1971-12-12
Page: 244
The third Indian‐Pakistani war appears to be heading toward an early end with victory for Indian arms in East Bengal and apparent failure of the Pakistanis to make serious inroads on the western front. But even with victory, the Indians, who never fail to set themselves up as apostles of peace, will find that the prospects are dim for conditions that will lead to enduring peace on the stricken subcontinent.
The current conflict will leave ancient antagonisms only intensified. It has seriously retarded development efforts in both India and Pakistan that were already short of achieving the minimal goals necessary to preserve social order; indeed, the lack of development in heavily overpopulated East Bengal was an important source of the discontent in that Pakistani province that sparked the present explosion.
The most critical result of this tragic confrontation will be the emergence of Bangla Desh, as a third major nation on the Indian subcontinent. This was perhaps inevitable. Separated by a distance of 1,200 miles and by differences in language and culture from their Moslem brothers in the West, the East Bengalis were always unlikely partners in the strong, centralized union that Pakistan's leaders have attempted to maintain. The Bengali desire for independence, based on fear and resentment of Punjabi domination, was a logical sequel to the original demand of Pakistan's Moslem leaders for separation from predominantly Hindu India on similar grounds.
The trouble is that there is no telling where such secessionist sentiments will end on a subcontinent that is peopled by many differing races, religions, languages and cultures. The example of Bangla Desh could set off chain reactions in both Pakistan and India that would reduce the subcontinent to a Balkanized hodgepodge of quarreling, permanently impoverished states.

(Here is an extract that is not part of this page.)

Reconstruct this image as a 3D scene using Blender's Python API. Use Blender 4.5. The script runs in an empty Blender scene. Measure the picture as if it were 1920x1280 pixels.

Bangla Desh itself, with 75 million people in an area the size of North Carolina (population five million), will be the world's eighth largest nation in terms of population. But it will also be among the world's poorest countries, with per capita annual income of only, $30 and scant resources for development. It is destined, as one foreign expert recently observed, “to occupy a prominent position on the world dole for a long time to come.” Even if other Pakistani and Indian states do not try to follow its secessionist example, Bangla Desh is bound to be an uncertain and unsettling factor on the subcontinent because of this desperate poverty.
To avoid further disintegration and to regain lost momentum for development, it is essential that the fighting on the subcontinent be brought to a speedy end and that new bridges of understanding and cooperation be built, if possible, among the quarreling states. Like it or not, the peoples of the subcontinent share a common destiny. Disunity is the mortal enemy of the development that all of them desperately need.